I primi due motivi di doglianza sono privi del requisito di autosufficienza, avendo la ricorrente dedotto genericamente un vizio di motivazione, omettendo di confutare specificatamente le argomentazioni poste a base della sentenza impugnata in ordine alla interpretazione dell’atto di transazione intercorso fra le parti; il giudice di appello ha dato conto, sulla base di valutazioni di fatto attinenti alle opere compiute dagli appellanti, accertate mediante C.T.U., della violazione degli obblighi assunti in sede transattiva, senza che potesse ravvisarsi, a carico della C., alcun atto emulativo.

Il richiamo alla motivazione della sentenza di primo grado è,peraltro, del tutto legittimo avendo, comunque, la Corte di merito espresso, sia pure sinteticamente, le ragioni della conferma della pronuncia in relazione ai motivi di impugnazione proposti. Come ribadito dalla Corte di legittimità il vizio di omessa o insufficiente motivazione , ex art. 360 c.p.c., n. 5, sussiste solo se, con il rinvio, sia stato omesso l’esame di uno specifico elemento di segno contrario alla prima decisione, potenzialmente idoneo a condurre ad una diversa decisione e non anche solo per effetto della tecnica del rinvio, considerato che la sentenza di primo grado richiamata dal secondo giudice diviene parte integrante della sentenza impugnata (Cfr. Cass. n. 12129/2003).

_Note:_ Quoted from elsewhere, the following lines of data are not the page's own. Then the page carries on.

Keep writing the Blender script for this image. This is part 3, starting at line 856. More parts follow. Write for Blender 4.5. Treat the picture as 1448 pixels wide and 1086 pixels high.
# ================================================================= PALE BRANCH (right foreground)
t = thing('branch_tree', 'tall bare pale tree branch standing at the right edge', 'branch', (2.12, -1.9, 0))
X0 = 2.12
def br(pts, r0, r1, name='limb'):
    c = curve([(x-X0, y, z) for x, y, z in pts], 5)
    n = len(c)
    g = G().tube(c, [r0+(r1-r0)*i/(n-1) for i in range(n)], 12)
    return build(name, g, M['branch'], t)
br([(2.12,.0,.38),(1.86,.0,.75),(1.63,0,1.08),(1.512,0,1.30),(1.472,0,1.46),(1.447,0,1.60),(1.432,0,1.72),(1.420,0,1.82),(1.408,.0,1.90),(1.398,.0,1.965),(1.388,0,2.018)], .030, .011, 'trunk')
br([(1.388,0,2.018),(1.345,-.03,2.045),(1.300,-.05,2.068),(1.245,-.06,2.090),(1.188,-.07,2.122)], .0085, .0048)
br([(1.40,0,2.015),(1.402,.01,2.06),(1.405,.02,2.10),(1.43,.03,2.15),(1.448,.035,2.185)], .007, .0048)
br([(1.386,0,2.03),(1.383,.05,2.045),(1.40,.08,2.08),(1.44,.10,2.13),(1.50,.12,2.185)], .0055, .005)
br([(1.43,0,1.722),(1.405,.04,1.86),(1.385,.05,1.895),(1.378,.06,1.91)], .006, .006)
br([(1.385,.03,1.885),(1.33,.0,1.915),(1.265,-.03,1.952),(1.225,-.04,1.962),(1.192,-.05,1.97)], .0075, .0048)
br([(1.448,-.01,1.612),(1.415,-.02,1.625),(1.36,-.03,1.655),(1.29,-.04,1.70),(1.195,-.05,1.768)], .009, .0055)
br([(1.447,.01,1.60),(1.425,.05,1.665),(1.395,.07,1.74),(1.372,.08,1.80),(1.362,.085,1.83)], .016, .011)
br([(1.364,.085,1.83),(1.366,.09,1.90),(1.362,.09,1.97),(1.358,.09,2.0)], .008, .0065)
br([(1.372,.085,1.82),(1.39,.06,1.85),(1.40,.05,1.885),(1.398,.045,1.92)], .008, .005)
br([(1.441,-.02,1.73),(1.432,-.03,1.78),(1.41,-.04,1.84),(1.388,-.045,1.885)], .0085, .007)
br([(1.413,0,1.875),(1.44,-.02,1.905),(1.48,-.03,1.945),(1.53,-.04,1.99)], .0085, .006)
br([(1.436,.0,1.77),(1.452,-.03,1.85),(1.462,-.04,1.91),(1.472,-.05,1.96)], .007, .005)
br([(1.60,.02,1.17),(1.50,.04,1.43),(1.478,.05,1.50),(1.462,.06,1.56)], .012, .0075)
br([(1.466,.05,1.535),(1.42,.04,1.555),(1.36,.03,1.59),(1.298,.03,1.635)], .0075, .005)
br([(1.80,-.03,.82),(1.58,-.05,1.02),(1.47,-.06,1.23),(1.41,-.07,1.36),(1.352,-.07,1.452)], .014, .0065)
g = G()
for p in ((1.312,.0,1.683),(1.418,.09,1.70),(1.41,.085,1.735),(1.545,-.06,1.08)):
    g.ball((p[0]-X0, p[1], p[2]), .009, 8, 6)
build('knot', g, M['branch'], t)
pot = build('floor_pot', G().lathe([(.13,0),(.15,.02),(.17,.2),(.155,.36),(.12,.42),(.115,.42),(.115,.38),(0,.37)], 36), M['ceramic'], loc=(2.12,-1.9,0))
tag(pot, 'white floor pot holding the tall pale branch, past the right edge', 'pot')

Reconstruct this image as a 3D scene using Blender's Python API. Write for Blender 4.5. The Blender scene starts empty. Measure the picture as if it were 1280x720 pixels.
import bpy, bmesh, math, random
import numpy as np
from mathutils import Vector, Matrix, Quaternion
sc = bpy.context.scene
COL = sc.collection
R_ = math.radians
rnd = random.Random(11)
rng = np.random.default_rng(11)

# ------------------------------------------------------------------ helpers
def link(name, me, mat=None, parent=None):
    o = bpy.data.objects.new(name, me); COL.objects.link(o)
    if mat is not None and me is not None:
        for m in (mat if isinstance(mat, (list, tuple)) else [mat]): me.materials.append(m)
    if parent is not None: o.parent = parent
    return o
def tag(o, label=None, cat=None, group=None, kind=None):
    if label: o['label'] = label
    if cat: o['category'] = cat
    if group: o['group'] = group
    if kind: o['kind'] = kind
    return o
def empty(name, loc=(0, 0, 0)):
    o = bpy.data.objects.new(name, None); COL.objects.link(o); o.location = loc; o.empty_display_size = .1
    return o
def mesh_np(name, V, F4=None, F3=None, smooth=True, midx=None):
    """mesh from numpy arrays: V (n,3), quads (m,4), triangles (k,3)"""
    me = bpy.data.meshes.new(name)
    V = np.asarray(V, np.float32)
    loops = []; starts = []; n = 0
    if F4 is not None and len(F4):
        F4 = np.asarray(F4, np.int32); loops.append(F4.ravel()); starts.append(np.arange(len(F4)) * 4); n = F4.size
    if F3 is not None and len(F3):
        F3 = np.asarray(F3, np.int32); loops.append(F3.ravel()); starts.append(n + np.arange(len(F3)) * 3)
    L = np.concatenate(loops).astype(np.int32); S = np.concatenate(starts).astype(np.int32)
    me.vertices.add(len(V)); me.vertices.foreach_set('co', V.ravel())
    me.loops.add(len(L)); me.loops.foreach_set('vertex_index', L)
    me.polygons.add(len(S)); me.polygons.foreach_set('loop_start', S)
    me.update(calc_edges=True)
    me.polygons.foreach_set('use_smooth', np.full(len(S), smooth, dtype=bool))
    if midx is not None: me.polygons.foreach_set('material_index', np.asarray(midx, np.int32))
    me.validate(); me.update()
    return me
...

Il terzo motivo concerne una questione già esaminata dai giudici di appello e risolta con corretta e logica motivazione, posto che è stato dato atto, che la questione relativa alla proponibilità, nella specie, della domanda petitoria era stata dedotta solo in comparsa conclusionale sicchè,sul punto, era intervenuta "una in superabile preclusione procedurale".

Priva di fondamento oltrechè generica è, infine, la quarta censura, in difetto di una specifica critica al percorso motivazionale seguito dai giudici ed ai criteri ermeneutici che sarebbero stati violati. Il riferimento ad una servitù di luce irregolare ed al difetto di utilità per il fondo dominante, derivante dalla servitù, riguardano, peraltro, profili di fatto, come tali esulanti dal sindacato di legittimità.

Il ricorso, alla stregua di quanto osservato, va rigettato.

Consegue la condanna della ricorrente al pagamento delle spese processuali del presente giudizio di legittimità, liquidate come da dispositivo.

P.Q.M.

La Corte rigetta il ricorso e condanna la ricorrente al pagamento delle spese processuali che si liquidano in Euro 2.500,00 oltre Euro 200,00 per spese ed accessori come per legge.

Testo non ufficiale. La sola stampa del bollettino ufficiale ha carattere legale.